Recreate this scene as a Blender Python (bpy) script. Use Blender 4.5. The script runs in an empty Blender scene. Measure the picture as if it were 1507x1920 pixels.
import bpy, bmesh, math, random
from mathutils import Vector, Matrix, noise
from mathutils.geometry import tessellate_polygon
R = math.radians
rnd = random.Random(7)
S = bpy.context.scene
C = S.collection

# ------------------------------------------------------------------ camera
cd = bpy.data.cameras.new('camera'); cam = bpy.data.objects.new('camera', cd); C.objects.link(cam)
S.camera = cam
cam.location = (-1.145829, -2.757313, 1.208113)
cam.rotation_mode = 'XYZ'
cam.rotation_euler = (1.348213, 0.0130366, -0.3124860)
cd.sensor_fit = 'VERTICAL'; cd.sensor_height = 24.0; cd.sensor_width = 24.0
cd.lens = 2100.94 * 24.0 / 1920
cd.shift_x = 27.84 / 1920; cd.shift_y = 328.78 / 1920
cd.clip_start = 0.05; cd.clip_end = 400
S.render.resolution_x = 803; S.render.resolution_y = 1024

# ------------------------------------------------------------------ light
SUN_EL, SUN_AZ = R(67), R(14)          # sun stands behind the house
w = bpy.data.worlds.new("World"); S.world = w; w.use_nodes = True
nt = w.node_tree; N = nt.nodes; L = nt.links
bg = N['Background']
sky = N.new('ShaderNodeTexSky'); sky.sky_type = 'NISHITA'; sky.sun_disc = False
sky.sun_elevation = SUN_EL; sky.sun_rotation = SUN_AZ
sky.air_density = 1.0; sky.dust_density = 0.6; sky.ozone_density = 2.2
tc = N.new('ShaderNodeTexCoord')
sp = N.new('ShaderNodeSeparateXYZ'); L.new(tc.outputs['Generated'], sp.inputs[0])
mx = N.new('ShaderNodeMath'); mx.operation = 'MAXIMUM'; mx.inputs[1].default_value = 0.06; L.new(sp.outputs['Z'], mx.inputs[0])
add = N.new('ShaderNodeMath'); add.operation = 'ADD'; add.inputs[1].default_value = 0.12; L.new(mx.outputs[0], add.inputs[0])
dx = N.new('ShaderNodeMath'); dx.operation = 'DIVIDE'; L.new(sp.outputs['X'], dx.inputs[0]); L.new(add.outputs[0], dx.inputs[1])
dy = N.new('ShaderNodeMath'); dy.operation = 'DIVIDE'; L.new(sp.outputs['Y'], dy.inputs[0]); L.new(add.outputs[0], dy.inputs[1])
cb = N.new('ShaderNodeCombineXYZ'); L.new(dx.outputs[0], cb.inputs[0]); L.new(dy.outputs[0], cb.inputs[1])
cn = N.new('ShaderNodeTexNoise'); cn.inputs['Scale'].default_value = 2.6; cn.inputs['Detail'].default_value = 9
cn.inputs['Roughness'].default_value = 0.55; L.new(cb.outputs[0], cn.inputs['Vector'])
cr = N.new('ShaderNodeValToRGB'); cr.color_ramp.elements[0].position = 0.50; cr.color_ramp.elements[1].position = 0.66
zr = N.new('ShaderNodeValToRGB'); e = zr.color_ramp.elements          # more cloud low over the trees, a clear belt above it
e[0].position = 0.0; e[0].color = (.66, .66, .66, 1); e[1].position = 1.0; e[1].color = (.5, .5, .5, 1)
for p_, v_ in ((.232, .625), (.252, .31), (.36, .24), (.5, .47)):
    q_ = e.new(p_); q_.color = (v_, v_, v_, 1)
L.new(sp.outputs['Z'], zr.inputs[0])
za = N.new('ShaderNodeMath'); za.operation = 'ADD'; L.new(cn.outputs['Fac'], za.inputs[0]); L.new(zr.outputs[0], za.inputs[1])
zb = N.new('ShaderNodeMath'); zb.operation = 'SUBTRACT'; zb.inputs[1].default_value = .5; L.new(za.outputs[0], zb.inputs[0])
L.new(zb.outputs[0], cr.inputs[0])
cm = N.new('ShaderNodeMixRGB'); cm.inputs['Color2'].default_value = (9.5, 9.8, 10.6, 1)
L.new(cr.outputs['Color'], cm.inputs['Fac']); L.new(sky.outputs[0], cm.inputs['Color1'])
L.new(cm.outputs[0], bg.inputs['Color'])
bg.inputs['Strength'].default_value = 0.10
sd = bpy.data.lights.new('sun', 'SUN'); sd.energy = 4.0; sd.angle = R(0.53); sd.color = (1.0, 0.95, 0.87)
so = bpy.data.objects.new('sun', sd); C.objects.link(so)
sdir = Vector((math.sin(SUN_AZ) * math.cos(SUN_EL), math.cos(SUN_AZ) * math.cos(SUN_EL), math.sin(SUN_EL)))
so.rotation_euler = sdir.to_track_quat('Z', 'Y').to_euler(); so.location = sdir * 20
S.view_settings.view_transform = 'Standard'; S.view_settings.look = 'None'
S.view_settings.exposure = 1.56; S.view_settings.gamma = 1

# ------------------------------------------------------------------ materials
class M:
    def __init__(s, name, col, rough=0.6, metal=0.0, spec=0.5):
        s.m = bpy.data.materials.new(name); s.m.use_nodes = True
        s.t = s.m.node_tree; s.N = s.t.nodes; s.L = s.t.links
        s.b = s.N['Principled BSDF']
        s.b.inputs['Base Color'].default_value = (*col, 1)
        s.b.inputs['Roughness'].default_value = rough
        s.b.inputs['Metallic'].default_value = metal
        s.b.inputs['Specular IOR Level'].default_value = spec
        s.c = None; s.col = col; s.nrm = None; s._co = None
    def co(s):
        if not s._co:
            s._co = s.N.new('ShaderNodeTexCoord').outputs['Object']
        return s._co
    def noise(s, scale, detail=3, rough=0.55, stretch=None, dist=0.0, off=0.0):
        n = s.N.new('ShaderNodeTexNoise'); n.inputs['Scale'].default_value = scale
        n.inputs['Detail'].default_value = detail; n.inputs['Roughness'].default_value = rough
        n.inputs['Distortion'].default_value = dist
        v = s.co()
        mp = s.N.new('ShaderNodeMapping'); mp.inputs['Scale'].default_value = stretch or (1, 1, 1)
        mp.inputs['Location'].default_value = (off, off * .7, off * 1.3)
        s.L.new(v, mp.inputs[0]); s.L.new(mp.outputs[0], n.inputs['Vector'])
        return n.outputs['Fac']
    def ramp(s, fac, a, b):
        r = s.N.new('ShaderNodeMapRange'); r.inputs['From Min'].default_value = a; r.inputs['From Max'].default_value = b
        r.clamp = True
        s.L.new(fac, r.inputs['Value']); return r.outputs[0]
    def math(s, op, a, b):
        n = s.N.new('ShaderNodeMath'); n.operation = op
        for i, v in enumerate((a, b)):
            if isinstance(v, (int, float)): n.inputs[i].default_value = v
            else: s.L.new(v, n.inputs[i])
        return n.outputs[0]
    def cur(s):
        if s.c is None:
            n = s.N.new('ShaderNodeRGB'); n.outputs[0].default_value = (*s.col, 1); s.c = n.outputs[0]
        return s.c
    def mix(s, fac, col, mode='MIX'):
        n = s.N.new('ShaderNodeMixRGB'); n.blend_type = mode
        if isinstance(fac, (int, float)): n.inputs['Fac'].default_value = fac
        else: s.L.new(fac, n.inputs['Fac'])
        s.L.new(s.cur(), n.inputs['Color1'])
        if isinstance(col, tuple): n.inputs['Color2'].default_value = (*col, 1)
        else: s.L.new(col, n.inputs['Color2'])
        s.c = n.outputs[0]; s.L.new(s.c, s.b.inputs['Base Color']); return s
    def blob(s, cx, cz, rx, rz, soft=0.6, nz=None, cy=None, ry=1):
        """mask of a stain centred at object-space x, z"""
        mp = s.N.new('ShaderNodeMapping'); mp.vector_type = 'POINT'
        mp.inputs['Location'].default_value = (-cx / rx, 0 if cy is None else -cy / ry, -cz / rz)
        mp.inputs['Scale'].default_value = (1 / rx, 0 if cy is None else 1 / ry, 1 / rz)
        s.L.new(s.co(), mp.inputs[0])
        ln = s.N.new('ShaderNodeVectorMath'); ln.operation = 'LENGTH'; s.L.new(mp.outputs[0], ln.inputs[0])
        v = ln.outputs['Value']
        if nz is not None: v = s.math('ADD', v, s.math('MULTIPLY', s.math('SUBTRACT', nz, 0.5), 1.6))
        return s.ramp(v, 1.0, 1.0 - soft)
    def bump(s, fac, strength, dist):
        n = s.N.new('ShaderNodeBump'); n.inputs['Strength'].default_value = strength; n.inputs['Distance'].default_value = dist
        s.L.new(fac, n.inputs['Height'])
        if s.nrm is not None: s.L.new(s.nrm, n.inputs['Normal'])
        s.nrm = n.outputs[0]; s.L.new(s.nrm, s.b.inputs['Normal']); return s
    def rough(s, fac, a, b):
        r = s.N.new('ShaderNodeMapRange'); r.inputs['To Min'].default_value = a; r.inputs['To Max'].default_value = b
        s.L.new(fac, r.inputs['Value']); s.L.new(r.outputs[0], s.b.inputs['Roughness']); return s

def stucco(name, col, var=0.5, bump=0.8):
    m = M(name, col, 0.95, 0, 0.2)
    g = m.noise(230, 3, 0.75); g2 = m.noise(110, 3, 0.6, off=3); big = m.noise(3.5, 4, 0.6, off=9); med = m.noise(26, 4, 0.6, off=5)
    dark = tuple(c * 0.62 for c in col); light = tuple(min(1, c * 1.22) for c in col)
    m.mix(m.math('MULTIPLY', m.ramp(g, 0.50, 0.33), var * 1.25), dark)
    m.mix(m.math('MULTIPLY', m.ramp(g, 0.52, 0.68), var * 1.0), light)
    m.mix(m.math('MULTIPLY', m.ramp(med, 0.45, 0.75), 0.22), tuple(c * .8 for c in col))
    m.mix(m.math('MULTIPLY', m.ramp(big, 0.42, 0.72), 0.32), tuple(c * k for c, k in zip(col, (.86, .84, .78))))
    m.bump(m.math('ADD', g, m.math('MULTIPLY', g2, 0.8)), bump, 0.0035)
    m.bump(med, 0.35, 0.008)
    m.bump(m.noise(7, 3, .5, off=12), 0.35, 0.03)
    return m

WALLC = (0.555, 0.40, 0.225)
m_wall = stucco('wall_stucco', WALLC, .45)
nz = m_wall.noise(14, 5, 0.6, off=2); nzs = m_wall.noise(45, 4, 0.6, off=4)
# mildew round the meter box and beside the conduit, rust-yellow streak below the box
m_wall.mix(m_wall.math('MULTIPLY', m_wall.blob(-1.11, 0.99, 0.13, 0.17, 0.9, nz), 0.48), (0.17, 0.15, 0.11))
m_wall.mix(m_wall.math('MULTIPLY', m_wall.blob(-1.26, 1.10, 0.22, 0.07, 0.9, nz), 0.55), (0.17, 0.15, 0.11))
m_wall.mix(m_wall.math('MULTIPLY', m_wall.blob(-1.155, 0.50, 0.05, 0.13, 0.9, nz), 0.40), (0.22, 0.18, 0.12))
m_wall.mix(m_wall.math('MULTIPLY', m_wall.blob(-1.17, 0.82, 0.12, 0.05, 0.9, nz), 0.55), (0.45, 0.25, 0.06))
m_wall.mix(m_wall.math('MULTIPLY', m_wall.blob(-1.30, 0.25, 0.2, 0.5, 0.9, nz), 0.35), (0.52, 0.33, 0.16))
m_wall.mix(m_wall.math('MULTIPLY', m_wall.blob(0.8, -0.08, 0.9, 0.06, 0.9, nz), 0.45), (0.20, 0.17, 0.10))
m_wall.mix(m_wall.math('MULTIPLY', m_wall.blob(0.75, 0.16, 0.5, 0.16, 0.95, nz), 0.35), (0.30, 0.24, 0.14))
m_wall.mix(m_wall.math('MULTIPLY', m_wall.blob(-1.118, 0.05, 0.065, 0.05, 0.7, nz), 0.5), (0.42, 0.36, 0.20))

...

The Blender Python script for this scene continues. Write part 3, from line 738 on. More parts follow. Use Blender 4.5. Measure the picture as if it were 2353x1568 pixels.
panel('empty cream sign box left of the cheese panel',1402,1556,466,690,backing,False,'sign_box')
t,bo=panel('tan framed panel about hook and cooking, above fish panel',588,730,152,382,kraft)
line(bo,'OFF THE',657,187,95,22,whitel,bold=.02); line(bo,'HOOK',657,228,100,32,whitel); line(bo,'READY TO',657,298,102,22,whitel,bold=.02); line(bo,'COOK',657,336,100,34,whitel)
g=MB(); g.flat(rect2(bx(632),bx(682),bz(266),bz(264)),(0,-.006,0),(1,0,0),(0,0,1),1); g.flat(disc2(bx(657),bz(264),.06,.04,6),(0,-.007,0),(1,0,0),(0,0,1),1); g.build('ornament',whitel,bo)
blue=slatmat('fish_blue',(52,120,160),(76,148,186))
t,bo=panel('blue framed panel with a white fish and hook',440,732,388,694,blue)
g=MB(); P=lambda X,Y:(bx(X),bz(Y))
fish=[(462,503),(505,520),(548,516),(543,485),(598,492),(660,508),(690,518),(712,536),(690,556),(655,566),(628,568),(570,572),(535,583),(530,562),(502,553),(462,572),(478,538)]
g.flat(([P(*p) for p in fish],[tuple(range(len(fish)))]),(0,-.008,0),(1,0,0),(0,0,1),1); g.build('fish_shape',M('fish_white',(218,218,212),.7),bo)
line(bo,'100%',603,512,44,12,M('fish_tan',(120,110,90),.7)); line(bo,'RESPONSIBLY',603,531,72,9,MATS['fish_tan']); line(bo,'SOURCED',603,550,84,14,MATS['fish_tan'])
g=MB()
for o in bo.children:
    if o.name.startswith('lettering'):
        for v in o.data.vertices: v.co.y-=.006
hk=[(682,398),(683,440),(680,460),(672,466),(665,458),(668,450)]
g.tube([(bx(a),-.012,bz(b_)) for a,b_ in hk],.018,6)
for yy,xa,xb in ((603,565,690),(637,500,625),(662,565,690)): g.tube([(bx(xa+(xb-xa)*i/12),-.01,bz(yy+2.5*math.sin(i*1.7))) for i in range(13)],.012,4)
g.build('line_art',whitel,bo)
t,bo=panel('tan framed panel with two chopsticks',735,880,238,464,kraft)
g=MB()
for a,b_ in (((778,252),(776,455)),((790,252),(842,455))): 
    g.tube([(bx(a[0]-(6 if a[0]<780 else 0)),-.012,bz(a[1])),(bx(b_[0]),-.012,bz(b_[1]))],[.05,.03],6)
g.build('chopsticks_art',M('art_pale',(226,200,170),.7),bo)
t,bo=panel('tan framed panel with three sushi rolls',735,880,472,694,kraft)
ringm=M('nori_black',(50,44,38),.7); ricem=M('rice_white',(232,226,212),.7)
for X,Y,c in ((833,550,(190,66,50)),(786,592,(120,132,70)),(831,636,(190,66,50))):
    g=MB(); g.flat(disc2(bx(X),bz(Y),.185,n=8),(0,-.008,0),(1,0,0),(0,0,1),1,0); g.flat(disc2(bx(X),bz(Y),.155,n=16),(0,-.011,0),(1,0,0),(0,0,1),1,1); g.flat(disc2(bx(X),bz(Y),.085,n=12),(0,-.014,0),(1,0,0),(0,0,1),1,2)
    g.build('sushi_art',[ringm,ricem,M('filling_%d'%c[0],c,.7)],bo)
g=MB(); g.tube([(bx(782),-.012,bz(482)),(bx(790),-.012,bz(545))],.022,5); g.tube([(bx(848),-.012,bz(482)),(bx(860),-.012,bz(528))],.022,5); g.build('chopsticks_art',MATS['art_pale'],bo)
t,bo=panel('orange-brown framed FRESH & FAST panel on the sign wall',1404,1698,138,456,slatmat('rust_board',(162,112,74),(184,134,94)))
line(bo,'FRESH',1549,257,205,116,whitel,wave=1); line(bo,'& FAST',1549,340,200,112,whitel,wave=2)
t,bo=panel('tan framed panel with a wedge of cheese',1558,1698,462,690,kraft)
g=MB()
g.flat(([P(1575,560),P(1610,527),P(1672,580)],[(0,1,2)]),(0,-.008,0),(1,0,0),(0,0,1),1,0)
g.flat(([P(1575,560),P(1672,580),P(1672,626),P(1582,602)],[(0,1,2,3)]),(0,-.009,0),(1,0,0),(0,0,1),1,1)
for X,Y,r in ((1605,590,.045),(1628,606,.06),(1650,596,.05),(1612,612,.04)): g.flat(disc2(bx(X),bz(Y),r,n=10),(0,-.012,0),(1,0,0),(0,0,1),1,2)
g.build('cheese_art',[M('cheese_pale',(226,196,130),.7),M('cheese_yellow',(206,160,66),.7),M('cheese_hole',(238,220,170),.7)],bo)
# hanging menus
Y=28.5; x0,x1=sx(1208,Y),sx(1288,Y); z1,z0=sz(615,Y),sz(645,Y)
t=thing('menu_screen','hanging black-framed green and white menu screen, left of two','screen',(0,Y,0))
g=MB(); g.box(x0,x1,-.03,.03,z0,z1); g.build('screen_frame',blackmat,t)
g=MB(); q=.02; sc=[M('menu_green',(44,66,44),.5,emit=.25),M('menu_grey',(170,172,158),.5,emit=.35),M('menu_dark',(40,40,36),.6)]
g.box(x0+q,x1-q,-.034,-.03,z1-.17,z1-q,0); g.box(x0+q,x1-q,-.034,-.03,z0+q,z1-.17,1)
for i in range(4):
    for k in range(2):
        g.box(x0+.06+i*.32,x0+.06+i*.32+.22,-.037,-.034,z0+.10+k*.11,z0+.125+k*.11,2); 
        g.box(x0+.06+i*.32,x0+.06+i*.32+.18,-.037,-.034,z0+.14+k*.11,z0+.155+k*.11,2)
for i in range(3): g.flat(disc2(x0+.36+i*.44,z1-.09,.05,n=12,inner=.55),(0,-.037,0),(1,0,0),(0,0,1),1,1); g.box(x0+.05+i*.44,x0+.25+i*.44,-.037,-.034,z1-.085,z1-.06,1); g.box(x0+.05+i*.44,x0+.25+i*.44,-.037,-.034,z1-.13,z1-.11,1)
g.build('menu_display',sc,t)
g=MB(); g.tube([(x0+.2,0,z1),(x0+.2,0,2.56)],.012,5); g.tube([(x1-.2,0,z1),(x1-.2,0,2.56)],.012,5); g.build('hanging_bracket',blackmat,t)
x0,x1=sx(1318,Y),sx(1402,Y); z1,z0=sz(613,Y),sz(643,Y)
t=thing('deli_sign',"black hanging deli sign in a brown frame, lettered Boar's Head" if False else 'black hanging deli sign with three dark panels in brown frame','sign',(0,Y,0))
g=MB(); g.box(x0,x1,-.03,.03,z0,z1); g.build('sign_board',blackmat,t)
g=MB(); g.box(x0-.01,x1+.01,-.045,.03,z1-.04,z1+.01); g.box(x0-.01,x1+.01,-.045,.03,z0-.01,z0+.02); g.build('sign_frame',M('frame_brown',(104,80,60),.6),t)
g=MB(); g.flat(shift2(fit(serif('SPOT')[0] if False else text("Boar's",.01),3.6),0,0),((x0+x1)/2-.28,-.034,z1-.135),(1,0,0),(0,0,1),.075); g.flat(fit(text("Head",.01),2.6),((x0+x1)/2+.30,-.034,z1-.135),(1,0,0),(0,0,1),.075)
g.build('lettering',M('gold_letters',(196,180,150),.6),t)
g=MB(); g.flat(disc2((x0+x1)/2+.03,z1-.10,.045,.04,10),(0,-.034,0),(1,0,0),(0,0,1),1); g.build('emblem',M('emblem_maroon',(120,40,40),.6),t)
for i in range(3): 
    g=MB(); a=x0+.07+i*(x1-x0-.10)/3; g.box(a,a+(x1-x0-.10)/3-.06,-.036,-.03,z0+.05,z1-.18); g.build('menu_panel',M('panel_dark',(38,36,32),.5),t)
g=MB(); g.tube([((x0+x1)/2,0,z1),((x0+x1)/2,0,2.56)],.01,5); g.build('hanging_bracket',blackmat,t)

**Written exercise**
Quote only the lines running from the line that holds "Recreate this scene" to the line that holds "S.render.resolution_x = 803;", both ends included.

**Written response**
Recreate this scene as a Blender Python (bpy) script. Use Blender 4.5. The script runs in an empty Blender scene. Measure the picture as if it were 1507x1920 pixels.
import bpy, bmesh, math, random
from mathutils import Vector, Matrix, noise
from mathutils.geometry import tessellate_polygon
R = math.radians
rnd = random.Random(7)
S = bpy.context.scene
C = S.collection

# ------------------------------------------------------------------ camera
cd = bpy.data.cameras.new('camera'); cam = bpy.data.objects.new('camera', cd); C.objects.link(cam)
S.camera = cam
cam.location = (-1.145829, -2.757313, 1.208113)
cam.rotation_mode = 'XYZ'
cam.rotation_euler = (1.348213, 0.0130366, -0.3124860)
cd.sensor_fit = 'VERTICAL'; cd.sensor_height = 24.0; cd.sensor_width = 24.0
cd.lens = 2100.94 * 24.0 / 1920
cd.shift_x = 27.84 / 1920; cd.shift_y = 328.78 / 1920
cd.clip_start = 0.05; cd.clip_end = 400
S.render.resolution_x = 803; S.render.resolution_y = 1024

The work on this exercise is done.